From the listing below, pull out all lines with "scene" in them.

**** GIVEN DATA ****

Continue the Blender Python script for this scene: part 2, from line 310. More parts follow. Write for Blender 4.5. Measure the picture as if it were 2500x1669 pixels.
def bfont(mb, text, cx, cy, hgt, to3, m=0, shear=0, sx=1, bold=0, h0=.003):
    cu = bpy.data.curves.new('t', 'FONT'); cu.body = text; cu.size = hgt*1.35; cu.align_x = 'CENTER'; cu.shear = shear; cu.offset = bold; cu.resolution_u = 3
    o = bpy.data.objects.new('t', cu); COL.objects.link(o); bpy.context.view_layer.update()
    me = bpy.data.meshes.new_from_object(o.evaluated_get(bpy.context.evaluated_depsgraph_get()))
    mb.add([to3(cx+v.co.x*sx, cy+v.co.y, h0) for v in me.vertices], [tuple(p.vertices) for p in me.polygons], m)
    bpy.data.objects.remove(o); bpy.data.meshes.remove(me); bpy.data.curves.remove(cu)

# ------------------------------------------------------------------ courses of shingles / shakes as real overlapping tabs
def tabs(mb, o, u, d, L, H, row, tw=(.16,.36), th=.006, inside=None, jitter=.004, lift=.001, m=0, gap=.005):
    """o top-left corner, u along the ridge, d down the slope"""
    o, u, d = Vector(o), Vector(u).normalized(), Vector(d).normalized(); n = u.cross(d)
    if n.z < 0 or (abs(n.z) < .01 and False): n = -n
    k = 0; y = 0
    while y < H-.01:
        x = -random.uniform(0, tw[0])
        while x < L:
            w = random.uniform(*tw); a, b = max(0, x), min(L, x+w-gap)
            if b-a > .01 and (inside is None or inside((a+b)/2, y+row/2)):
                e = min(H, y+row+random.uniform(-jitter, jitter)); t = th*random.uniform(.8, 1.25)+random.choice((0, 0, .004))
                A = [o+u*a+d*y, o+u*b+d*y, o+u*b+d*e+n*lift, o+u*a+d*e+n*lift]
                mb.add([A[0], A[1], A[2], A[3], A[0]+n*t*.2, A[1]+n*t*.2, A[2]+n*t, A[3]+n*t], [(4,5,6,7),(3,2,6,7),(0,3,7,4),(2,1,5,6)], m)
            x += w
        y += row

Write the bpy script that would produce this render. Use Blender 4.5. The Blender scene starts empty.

****

> [TASK RESPONSE]:
Continue the Blender Python script for this scene: part 2, from line 310. More parts follow. Write for Blender 4.5. Measure the picture as if it were 2500x1669 pixels.
Write the bpy script that would produce this render. Use Blender 4.5. The Blender scene starts empty.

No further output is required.